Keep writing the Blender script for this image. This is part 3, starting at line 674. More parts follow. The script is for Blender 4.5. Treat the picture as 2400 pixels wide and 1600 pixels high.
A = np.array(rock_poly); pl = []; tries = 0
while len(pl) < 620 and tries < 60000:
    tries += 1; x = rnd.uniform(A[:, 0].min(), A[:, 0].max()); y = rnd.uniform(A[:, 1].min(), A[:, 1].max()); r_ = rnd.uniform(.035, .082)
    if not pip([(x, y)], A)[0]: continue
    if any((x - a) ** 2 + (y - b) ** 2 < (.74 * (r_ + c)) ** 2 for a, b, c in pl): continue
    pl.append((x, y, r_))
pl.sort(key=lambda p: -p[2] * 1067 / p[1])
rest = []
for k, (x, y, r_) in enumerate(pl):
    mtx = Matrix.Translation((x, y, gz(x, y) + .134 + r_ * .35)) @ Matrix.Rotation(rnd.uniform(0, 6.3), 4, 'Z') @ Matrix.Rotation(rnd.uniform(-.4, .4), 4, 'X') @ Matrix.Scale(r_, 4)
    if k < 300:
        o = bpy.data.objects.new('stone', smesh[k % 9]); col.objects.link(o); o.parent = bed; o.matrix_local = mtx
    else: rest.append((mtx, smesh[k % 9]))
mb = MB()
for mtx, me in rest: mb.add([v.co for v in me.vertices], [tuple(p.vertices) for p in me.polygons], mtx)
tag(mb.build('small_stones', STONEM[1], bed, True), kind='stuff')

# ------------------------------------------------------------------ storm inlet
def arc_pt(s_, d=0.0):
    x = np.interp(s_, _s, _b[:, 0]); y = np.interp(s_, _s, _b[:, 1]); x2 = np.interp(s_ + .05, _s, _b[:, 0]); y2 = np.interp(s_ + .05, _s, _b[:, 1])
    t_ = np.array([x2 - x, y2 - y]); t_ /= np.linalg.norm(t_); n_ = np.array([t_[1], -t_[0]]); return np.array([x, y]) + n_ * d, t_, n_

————

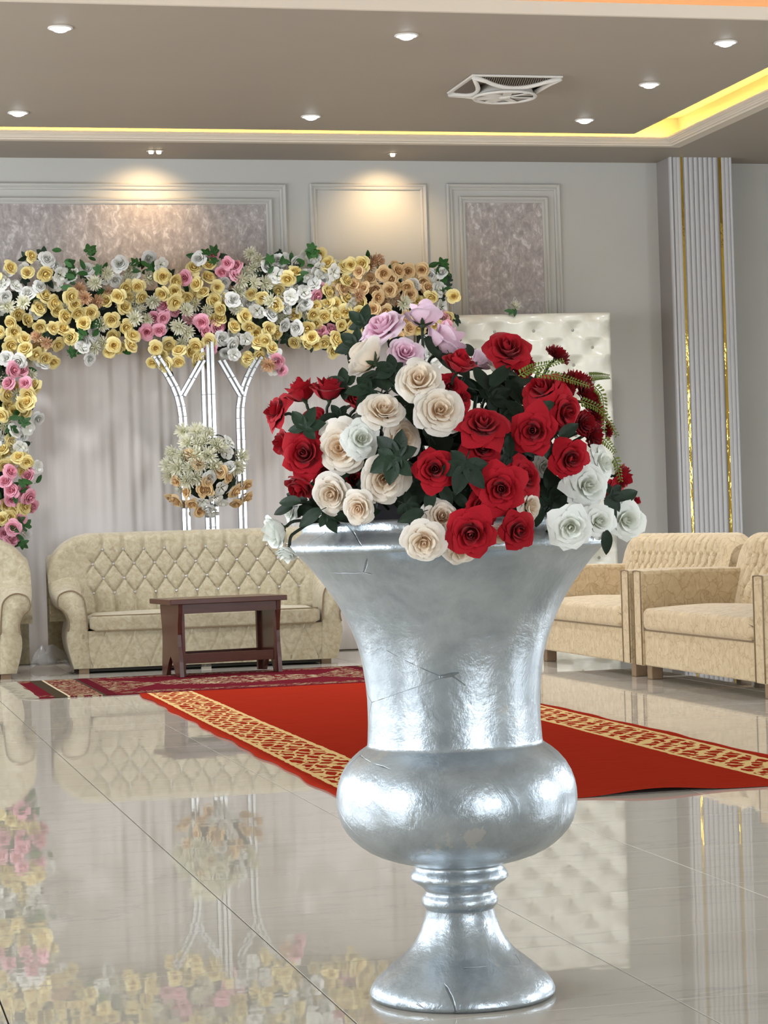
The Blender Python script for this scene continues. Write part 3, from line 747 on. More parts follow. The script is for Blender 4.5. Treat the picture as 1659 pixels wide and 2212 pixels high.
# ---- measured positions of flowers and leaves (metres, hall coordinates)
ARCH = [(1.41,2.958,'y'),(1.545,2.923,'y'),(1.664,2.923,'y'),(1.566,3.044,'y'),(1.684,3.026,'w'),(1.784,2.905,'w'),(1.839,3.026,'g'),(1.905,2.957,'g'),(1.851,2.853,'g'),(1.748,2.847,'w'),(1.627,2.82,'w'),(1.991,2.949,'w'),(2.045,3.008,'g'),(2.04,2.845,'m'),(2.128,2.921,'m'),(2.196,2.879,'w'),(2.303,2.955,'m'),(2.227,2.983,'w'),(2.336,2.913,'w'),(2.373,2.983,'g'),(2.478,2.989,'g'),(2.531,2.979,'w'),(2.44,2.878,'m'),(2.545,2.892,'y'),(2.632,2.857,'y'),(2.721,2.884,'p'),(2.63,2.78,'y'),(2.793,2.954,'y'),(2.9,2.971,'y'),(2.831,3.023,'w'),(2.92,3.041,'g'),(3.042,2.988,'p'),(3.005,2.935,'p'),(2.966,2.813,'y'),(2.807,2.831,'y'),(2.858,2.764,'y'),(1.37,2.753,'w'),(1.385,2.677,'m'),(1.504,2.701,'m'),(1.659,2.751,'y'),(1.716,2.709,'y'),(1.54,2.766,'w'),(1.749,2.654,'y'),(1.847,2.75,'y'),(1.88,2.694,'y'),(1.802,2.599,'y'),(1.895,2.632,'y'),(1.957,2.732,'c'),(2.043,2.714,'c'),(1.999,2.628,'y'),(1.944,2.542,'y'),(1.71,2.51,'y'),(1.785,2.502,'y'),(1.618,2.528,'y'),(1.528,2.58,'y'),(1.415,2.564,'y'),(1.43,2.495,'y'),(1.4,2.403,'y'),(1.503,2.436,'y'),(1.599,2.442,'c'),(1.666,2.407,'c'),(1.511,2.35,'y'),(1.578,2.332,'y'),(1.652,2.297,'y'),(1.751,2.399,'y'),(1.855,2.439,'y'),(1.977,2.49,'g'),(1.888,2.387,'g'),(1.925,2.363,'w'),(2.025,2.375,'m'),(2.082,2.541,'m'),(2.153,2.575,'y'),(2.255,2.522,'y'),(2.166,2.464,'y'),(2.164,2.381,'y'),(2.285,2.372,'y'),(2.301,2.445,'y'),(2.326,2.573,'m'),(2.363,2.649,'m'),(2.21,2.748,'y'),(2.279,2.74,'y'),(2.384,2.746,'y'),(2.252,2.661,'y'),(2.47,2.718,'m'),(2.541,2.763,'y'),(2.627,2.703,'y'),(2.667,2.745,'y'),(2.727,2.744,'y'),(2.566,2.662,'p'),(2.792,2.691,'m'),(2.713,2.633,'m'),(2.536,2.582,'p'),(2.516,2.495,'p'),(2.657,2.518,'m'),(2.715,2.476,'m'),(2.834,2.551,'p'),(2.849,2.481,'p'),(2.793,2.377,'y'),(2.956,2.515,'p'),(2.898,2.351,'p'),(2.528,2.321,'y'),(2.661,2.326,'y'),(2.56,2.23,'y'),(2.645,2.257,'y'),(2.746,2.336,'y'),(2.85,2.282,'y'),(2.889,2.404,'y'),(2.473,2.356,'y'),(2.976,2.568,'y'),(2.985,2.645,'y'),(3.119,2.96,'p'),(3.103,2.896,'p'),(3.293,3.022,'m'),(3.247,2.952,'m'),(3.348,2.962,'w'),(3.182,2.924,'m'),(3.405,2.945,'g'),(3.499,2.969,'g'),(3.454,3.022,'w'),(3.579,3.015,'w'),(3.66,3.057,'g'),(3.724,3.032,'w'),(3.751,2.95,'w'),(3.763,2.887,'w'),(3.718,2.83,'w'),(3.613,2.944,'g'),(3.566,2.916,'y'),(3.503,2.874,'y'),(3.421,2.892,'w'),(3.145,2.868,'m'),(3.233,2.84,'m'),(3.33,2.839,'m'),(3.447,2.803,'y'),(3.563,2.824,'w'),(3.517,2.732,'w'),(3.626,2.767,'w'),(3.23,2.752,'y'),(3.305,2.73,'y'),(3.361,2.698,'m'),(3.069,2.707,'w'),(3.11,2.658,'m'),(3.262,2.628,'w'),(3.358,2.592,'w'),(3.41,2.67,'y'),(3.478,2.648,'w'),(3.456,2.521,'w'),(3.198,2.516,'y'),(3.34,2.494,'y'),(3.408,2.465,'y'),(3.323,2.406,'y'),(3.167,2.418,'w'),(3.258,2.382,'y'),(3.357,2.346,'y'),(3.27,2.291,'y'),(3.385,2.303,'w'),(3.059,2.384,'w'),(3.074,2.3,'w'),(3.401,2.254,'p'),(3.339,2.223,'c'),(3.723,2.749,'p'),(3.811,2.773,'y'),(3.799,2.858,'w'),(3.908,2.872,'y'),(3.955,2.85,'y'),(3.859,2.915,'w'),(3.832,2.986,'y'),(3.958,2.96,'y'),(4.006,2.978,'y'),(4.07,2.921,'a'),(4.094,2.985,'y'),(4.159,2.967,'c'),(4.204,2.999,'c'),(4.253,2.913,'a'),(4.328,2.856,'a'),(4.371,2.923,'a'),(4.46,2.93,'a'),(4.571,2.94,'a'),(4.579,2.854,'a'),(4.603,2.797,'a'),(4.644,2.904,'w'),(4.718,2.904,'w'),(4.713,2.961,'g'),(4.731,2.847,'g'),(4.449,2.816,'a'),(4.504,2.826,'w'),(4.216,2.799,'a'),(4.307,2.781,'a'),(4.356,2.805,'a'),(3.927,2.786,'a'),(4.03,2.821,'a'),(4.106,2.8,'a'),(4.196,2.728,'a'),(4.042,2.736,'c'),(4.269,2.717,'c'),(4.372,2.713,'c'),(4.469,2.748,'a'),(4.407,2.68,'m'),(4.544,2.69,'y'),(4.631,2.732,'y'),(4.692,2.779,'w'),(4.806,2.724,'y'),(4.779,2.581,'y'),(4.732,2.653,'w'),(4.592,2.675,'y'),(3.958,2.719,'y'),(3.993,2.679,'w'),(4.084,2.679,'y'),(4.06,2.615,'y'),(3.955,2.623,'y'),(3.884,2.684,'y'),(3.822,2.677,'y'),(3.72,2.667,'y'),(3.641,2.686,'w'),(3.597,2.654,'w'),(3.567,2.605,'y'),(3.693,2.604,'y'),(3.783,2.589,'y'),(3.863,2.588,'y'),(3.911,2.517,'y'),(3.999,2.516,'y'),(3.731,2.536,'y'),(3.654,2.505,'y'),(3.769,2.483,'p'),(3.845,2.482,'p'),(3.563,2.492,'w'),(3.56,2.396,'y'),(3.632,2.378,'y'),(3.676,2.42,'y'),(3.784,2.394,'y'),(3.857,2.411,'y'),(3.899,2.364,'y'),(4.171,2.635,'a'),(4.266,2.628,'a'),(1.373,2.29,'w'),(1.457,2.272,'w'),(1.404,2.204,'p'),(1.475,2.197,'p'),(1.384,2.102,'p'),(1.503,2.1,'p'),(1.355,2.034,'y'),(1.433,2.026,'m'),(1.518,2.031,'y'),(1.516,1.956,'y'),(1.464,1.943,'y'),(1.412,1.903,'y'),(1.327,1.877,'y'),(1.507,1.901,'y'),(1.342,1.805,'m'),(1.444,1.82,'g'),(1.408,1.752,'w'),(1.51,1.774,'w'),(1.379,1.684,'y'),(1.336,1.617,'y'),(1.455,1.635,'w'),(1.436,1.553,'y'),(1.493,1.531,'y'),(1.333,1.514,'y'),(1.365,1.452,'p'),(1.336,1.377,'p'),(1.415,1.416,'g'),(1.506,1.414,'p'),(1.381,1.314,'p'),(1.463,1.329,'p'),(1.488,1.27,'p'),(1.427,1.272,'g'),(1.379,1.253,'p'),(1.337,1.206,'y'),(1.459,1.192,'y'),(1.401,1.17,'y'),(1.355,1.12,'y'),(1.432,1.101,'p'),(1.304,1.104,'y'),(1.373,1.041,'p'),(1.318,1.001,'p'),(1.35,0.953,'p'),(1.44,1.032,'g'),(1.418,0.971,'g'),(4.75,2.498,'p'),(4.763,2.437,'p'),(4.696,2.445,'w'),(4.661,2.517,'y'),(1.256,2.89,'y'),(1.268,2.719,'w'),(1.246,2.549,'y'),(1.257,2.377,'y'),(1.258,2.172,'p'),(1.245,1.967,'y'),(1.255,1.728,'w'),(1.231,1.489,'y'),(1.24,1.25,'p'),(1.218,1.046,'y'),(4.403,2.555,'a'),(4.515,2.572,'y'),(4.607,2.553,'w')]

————

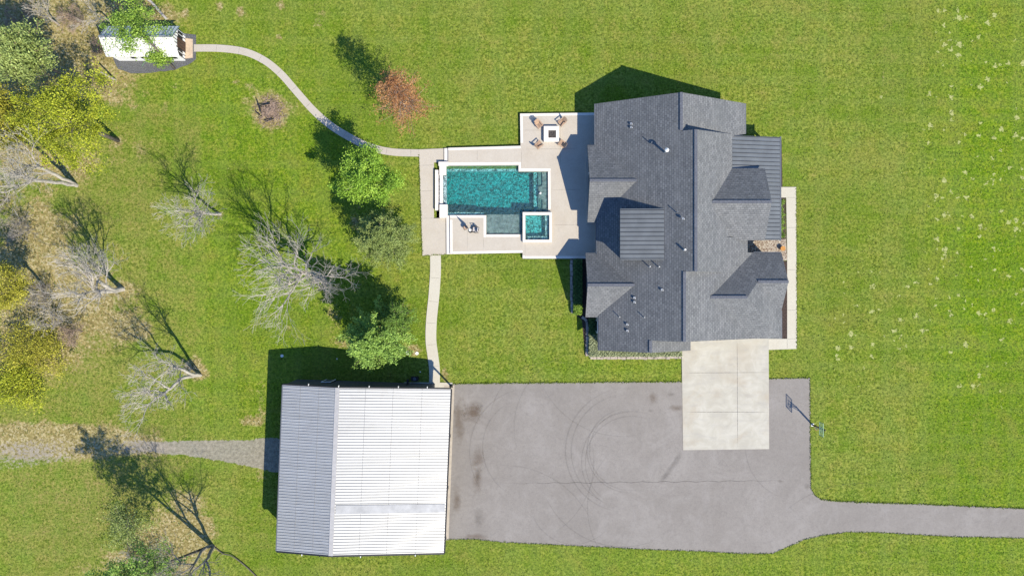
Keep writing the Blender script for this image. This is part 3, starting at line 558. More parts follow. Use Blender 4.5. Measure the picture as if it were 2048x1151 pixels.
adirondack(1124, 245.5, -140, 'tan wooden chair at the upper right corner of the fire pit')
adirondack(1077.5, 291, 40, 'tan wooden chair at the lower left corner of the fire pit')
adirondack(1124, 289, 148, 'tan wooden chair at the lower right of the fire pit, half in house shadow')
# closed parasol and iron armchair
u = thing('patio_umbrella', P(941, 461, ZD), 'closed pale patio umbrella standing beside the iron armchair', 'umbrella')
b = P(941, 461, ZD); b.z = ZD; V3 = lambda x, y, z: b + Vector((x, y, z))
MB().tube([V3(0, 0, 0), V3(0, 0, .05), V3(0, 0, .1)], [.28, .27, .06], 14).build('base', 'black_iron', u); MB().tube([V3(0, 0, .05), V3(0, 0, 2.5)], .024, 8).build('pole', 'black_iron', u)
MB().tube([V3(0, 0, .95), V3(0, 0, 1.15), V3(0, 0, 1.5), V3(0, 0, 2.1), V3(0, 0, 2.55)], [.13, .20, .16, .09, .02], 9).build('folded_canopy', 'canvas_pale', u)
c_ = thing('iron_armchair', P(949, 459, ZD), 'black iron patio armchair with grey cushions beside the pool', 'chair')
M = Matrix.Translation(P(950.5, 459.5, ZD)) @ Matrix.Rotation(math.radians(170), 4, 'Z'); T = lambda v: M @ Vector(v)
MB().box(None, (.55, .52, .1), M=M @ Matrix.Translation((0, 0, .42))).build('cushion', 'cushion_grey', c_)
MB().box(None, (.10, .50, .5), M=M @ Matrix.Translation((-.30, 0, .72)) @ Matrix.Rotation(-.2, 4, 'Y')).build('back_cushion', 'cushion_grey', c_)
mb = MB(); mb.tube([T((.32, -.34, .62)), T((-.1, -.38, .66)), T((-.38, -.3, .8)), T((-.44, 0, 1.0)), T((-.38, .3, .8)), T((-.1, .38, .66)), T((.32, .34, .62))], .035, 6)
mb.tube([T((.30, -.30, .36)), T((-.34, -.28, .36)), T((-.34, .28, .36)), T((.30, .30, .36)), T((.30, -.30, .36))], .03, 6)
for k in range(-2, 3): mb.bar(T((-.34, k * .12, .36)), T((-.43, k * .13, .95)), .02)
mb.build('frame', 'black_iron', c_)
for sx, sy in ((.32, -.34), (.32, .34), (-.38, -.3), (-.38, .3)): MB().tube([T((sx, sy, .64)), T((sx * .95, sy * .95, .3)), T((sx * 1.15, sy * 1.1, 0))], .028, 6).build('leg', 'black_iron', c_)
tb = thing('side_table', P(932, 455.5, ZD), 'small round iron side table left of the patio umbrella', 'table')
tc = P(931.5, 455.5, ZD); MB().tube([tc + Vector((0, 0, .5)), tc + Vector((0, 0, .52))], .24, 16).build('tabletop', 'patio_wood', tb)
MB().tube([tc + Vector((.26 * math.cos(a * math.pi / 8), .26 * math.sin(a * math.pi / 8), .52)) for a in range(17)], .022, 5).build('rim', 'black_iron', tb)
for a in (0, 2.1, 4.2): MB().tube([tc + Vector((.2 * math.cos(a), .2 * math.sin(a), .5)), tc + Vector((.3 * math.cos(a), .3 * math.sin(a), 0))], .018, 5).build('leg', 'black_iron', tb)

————

**DO THIS:** From the listing above, pick out every line containing "follow".

**SOLUTION TO THE PROBLEM:**
Keep writing the Blender script for this image. This is part 3, starting at line 674. More parts follow. The script is for Blender 4.5. Treat the picture as 2400 pixels wide and 1600 pixels high.
The Blender Python script for this scene continues. Write part 3, from line 747 on. More parts follow. The script is for Blender 4.5. Treat the picture as 1659 pixels wide and 2212 pixels high.
Keep writing the Blender script for this image. This is part 3, starting at line 558. More parts follow. Use Blender 4.5. Measure the picture as if it were 2048x1151 pixels.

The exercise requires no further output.